Liberian students at the University have considerable concern with friends and family facing the possibility of returning to Liberia.
Last September, the Department of Homeland Security determined that the approximately 3,600 Liberians granted temporary protection in the United States would need to return to their war-torn homeland by October of 2007.
Minnesota, with one of the largest populations of Liberians outside of West Africa, will have to bear the far-reaching consequences of this mandate, breaking ties within the local Liberian community.
“It has put me in a position of anxiety because where they are going is not where they should be, and this anxiety has a very direct impact on my studies,” said Jefferson F. Cooper, a political science and journalism junior who earned his citizenship after coming to the United States.
Mack Mulbah, a sociology and global studies senior whose aunt faces deportation, said students like him depend on the community for networking.
“The Liberian community is a close community, and almost everybody is connected to somebody,” he said. “And being students we all rely on a social network, and a good number of our social network is on (temporary protected status).”
Many Liberian students expressed disbelief at the decision, and Liberian President Ellen Johnson-Sirleaf has said the country is not ready to absorb the refugees.
According to a September 2006 U.S. Citizenship and Immigration Services press release, “the conditions that formed the basis of the designation have improved such that they no longer prevent Liberians from returning to their home country in safety.”
Now that a democratic government exists and the armed conflict has abated, the United Nations High Commissioner for Refugees also changed its policy, moving to “promote” the voluntary repatriation of Liberian refugees.
John Bartee, an African studies senior granted political asylum in 1999, said Homeland Security’s proclamation is ignorant of the economic reality in Liberia.
Despite the end of the war and popular elections, Bartee said the Liberian economy – with an approximate unemployment rate of 85 percent – can’t provide jobs for those who are to return, and that remittances from Liberian refugees in the United States form the backbone of the economy.
“The tragedy is, you send people back to a country where there are absolutely no jobs, and the thousands of people who depend on those people, you throw out their only livelihood,” Bartee said.

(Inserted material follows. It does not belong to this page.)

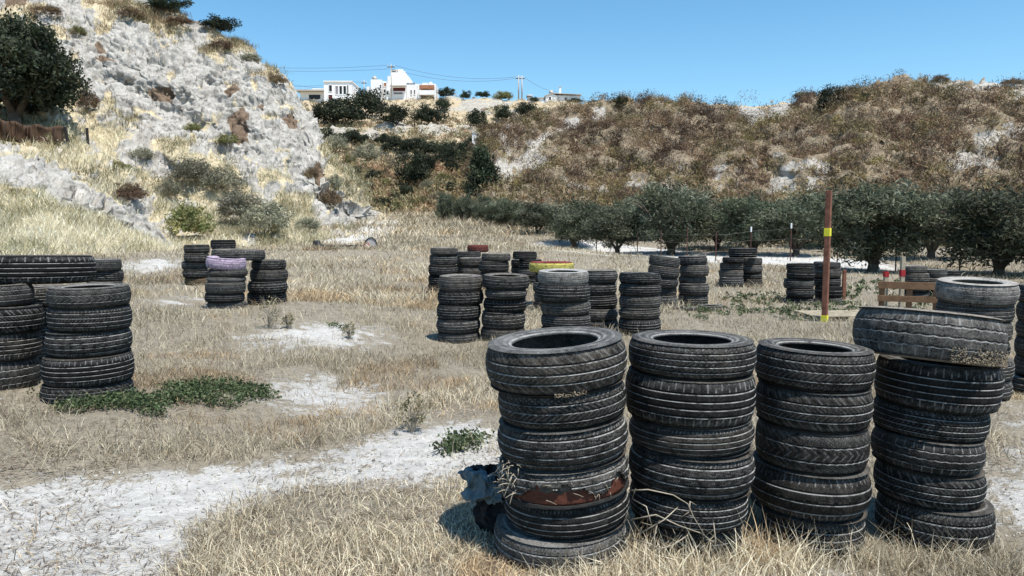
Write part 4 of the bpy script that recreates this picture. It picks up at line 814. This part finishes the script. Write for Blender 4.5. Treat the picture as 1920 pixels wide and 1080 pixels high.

Cooper also stressed the moral implications of forcibly returning refugees, some after 10 years of asylum who have since cultivated a way of life and raised families in the United States.
“Sure, I could go and struggle, but a child, an American-born child, needs my care, needs everything a parent should give,” he said.
Cooper, Bartee and Mulbah all expressed the desire to return to Liberia with their educations to aid the recovering society.
“I have been able to network with Liberian and other African students who share the vision I have, and I think the University has provided me with the opportunity to strengthen my quest for that bigger goal,” said Mulbah, who plans to get his master’s degree in international conflict resolution.
But now, Bartee said, is not the right time for the return of Liberian refugees.
“Our appeal is that we are not demanding U.S. citizenship,” he said. “All we want is to get a fair share of the American dream and let us have a place to go to learn and to work to provide for our families here and back home as the country stabilizes.”